The fight over free speech or freedom of thought and freedom of the press is as old as despotism. Autocratic rulers have never liked opposition, criticism, humor, ridicule, satire, sarcasm, or even comedy. They want their subjects to follow government rules and orders and not think for themselves or develop ideas that differ from those of the despot.

Convenient speech never needed protection. Hardly any despotic government will protect flattering and submissive words of adoration and consent. The speech that needs protection is inconvenient speech, the speech that is dissenting, disrespectful, offensive and, yes, insulting. The speech that is nonconforming, critical, and, yes, negative.

In the United States of today, we live in a cultural and political environment that has replaced lèse majesté with political correctness and an “offense and insult culture”, while at the same time journalism has voluntarily abdicated its vital role as a critical counterweight against government power and has turned itself into a bunch of cheerleaders and butt-kissers of the power elite.

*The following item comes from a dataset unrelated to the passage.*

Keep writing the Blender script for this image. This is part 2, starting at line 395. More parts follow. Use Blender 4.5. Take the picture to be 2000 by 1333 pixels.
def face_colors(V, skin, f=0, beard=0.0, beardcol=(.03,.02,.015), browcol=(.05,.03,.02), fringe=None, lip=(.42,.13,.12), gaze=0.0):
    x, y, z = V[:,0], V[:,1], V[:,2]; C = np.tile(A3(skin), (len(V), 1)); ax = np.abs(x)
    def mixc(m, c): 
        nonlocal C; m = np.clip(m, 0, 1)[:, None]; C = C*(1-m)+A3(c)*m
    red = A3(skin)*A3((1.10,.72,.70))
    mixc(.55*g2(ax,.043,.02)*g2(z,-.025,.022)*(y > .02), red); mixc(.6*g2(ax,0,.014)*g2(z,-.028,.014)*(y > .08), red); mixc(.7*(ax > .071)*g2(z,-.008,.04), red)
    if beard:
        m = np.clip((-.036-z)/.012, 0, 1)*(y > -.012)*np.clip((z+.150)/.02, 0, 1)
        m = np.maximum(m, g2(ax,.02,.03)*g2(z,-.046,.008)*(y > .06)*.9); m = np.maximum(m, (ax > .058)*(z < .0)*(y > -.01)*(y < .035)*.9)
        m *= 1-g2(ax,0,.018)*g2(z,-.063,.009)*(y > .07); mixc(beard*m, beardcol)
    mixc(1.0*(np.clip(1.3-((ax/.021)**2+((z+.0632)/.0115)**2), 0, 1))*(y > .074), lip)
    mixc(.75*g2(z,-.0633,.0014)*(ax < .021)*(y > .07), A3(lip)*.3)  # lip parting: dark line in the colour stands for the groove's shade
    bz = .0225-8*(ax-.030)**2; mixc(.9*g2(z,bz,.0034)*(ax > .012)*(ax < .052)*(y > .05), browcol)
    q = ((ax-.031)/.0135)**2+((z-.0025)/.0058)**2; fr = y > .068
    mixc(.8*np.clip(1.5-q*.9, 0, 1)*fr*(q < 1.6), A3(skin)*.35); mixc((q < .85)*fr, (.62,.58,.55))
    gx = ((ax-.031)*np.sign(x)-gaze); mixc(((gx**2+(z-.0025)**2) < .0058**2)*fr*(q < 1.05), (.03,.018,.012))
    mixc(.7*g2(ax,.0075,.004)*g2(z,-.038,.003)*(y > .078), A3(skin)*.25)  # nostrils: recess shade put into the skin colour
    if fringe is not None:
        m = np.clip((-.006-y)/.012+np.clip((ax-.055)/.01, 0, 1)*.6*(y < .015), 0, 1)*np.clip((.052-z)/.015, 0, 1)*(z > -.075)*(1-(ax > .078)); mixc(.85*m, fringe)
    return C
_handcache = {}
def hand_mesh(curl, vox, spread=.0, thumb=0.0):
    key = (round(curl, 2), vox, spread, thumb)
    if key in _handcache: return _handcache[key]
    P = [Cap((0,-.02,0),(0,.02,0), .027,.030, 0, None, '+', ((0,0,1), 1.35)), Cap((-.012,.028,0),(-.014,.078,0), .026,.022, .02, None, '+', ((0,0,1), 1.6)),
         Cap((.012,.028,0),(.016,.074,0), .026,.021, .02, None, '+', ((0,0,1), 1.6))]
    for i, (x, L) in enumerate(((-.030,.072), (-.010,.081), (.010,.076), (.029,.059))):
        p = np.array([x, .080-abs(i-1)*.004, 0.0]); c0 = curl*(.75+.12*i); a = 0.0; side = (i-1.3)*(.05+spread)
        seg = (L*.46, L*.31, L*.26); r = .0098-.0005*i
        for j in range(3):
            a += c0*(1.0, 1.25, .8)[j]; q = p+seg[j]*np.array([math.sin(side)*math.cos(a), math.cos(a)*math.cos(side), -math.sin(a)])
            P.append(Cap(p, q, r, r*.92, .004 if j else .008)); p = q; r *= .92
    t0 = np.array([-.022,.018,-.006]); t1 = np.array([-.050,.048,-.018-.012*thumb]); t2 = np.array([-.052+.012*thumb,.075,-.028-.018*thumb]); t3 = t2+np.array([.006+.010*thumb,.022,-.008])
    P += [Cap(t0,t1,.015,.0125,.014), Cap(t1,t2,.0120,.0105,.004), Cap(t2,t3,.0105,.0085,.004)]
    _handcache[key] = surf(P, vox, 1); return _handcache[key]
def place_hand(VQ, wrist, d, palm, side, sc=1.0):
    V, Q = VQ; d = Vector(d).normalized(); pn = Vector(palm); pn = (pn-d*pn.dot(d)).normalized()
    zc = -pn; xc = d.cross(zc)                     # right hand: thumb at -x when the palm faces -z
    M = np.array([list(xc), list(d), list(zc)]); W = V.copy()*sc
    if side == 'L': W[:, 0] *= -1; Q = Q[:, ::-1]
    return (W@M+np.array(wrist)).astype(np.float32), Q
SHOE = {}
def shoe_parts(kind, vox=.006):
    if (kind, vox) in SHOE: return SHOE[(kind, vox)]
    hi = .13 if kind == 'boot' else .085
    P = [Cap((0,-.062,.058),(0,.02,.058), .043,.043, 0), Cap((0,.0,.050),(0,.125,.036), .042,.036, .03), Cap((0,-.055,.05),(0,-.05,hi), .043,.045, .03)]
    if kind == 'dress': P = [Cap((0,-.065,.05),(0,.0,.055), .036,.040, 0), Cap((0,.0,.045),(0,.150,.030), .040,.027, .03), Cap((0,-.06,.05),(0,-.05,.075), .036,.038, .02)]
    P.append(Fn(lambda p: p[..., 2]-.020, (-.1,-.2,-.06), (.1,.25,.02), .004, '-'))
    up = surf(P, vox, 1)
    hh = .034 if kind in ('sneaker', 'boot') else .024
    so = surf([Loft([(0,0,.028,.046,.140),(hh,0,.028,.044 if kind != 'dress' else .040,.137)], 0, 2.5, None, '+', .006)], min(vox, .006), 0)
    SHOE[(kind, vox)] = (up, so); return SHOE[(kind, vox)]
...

It is ironical that the politics of collectivism have spawned a culture of subjectivism. There are few generally recognized standards for feeling insulted or offended. It is in the very nature of the concepts of “offence” and “insult” that they are defined subjectively. An insult exists, when somebody “feels” insulted. An offence exists, when somebody “feels” offended.

Our First Amendment implies that we must tolerate being insulted or offended, as long as what insults us is only words or non-aggressive behavior, which we happen to dislike. If we accept that everybody can randomly and subjectively decide to feel offended or insulted by words regardless of whether they are intended to be insulting or not, we open the floodgates to massive censorship.

Politics is about power. Political correctness is a behavioral and speech code demanded and dictated by power groups. The underlying logic is: If you do not speak and/or behave the way the power group demands and condones it, the group will threaten you with violent and repressive measures of retaliation that may destroy you, your family, your good name, your business, and your ability to earn a living. Those who declare themselves offended may even go so far as to threaten your life and to instigate violent riots. In this day and age of digital communication, the Big Tech companies can even cancel you out of social media. In the USA today, majesty has been replaced by the mob. What difference does it make to Us the People whether we get muzzled, silenced, censored, and pushed around by monarchic despotism or by the despotism of political correctness?

It makes no difference. Both want Us the People to shut up and do as they are told. Silencing our words aims at deleting our thoughts and manipulating our minds.

Our current culture of political correctness and speech control is the perfect counter piece of autocratic mind control. The words of the Marquis de Posa are just as relevant today as they were in 1580 or 1785. Stifling free discourse and discussion, suppressing the free exchange of thoughts and ideas will halt the progress of human thinking in science and culture and can only be deemed useful by people who adhere to the secular religion of Marxism, which prophesies that classless society is the inevitable end of all human history.

To all of you who still believe in our Constitution and our God-given right to think, speak, and write freely, I say:

Don’t let these hypersensitive snowflakes take your God-given rights away!

And to all of you Marxists, Socialists, Communists, CRT believers, globalists, climate savers, and snowflakes I say – with a slightly Southern flavor:

Hey, y’all, give freedom of thought and speech! Dammit.